Real estate agents have frustrated sellers in virtually every market for a long time, not just in the US. So one obvious direction is to pursue a Beycome-style model in your own market – betting that local conditions are sufficiently hot to crack under targeted pressure.
But the broader trend is more general: AI is enabling dramatic reductions in the cost of services that previously required expensive human expertise. That cost reduction doesn't just make existing services cheaper – it makes formerly expensive services affordable enough to unlock entirely new buyer populations.
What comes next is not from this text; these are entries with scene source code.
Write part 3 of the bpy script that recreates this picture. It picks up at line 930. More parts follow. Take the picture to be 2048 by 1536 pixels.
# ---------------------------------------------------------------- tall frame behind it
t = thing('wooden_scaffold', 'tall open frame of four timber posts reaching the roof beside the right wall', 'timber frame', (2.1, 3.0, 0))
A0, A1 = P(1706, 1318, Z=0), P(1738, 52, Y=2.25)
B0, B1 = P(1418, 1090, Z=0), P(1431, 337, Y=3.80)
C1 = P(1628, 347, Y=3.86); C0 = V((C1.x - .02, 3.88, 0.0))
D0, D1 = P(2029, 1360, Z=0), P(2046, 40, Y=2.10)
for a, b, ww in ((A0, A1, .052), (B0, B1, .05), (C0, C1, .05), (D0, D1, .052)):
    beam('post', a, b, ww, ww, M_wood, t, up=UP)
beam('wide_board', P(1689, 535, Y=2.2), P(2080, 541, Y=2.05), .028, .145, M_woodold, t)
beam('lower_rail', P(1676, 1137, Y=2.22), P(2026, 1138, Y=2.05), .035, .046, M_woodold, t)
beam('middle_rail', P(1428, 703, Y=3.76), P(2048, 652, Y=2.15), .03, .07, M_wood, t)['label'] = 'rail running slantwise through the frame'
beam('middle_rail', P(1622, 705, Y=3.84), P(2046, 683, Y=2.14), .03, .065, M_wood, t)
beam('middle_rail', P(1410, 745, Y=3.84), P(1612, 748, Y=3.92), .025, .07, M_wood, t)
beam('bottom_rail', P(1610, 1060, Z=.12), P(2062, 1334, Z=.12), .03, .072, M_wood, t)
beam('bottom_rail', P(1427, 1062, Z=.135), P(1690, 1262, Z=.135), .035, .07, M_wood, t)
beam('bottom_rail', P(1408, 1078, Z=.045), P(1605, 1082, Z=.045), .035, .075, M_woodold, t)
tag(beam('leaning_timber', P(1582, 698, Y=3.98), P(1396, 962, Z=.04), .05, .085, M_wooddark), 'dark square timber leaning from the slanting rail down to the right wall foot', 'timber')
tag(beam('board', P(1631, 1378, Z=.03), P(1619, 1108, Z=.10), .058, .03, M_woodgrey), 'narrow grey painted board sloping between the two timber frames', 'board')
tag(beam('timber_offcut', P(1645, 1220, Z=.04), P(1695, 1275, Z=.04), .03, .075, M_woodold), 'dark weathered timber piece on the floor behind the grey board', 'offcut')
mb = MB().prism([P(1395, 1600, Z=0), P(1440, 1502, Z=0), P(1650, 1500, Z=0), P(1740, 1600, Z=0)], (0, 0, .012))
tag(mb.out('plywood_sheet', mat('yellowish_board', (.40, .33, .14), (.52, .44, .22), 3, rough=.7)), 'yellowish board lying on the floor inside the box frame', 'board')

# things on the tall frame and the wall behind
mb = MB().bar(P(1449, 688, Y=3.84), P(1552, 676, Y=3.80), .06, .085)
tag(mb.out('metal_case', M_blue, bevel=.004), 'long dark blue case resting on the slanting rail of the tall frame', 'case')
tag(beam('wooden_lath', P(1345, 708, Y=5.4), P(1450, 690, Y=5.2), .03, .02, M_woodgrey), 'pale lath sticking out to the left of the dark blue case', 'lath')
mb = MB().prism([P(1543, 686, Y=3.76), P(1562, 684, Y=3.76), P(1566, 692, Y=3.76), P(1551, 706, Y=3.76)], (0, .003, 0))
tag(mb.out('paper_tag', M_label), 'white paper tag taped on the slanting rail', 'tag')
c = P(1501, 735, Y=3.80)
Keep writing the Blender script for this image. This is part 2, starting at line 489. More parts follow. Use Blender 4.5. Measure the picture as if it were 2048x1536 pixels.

This is playing out most visibly in legal and adjacent services right now. Filing complaints against poor service, against employers, against landlords, or pursuing other claims where the potential recovery is far smaller than what a human attorney would charge – these were cases that simply didn't get pursued. AI-powered legal services that can handle such cases at a fraction of the cost, or on a contingency basis, suddenly open this up to millions of people who couldn't access it before. A [recent review](/review/a-vot-jeta-tema-sejchas-tochnjak-srabotaet) covered some examples.
But this pattern won't stop at law. The most promising angle is services where the potential recovery or value is real but too modest to justify a human professional's fees – insurance disputes, small landlord-tenant claims, billing errors above $100. AI changes the economics entirely, and the market-expansion effect is likely to be larger than anyone has modeled yet.